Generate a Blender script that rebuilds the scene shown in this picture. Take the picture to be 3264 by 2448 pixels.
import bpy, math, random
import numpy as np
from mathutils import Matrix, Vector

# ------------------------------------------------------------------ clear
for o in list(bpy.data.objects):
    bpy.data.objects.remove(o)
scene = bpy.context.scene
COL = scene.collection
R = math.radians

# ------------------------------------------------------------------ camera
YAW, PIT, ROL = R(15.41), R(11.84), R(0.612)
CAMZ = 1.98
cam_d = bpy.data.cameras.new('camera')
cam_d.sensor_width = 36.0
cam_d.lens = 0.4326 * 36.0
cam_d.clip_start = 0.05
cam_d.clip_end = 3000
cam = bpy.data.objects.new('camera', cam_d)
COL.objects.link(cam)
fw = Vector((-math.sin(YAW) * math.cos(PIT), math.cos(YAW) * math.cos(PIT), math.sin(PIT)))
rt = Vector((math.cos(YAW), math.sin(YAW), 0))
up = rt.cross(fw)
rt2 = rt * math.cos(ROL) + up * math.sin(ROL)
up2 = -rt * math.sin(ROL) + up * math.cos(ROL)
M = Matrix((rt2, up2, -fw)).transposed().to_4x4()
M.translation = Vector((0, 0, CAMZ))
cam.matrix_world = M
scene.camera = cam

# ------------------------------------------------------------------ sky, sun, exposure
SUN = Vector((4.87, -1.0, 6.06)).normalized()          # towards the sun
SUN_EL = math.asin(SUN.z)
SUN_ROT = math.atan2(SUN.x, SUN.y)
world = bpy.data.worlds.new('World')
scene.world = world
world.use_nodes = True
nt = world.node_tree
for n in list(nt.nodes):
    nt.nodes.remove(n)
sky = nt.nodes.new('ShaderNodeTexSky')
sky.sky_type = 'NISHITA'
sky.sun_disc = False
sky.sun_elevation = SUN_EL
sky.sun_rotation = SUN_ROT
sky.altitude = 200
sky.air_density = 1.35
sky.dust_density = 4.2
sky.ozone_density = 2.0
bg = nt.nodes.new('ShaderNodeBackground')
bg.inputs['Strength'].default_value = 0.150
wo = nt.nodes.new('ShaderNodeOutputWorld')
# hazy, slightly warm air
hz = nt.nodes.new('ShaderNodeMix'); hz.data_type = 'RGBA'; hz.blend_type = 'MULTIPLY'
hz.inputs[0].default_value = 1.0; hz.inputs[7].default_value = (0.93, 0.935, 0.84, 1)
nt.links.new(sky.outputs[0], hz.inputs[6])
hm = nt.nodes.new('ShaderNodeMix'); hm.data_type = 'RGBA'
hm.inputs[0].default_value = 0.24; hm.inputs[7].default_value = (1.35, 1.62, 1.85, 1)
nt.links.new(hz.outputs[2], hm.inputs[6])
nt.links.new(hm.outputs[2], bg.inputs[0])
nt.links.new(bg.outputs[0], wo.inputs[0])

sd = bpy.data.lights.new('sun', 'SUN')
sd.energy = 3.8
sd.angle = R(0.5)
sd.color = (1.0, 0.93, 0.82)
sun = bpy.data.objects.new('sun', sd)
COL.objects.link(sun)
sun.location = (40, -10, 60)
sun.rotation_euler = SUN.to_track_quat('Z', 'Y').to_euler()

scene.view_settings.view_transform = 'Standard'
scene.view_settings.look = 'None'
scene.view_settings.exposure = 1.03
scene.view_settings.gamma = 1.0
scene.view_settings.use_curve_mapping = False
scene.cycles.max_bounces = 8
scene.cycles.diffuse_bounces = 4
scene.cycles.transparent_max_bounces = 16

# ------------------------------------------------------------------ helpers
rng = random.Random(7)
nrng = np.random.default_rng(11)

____

# To do
Starting with the first line of the data above, copy each line exactly until you reach the line with "scene.camera = cam"; include that line as well.

# Response to the exercise
Generate a Blender script that rebuilds the scene shown in this picture. Take the picture to be 3264 by 2448 pixels.
import bpy, math, random
import numpy as np
from mathutils import Matrix, Vector

# ------------------------------------------------------------------ clear
for o in list(bpy.data.objects):
    bpy.data.objects.remove(o)
scene = bpy.context.scene
COL = scene.collection
R = math.radians

# ------------------------------------------------------------------ camera
YAW, PIT, ROL = R(15.41), R(11.84), R(0.612)
CAMZ = 1.98
cam_d = bpy.data.cameras.new('camera')
cam_d.sensor_width = 36.0
cam_d.lens = 0.4326 * 36.0
cam_d.clip_start = 0.05
cam_d.clip_end = 3000
cam = bpy.data.objects.new('camera', cam_d)
COL.objects.link(cam)
fw = Vector((-math.sin(YAW) * math.cos(PIT), math.cos(YAW) * math.cos(PIT), math.sin(PIT)))
rt = Vector((math.cos(YAW), math.sin(YAW), 0))
up = rt.cross(fw)
rt2 = rt * math.cos(ROL) + up * math.sin(ROL)
up2 = -rt * math.sin(ROL) + up * math.cos(ROL)
M = Matrix((rt2, up2, -fw)).transposed().to_4x4()
M.translation = Vector((0, 0, CAMZ))
cam.matrix_world = M
scene.camera = cam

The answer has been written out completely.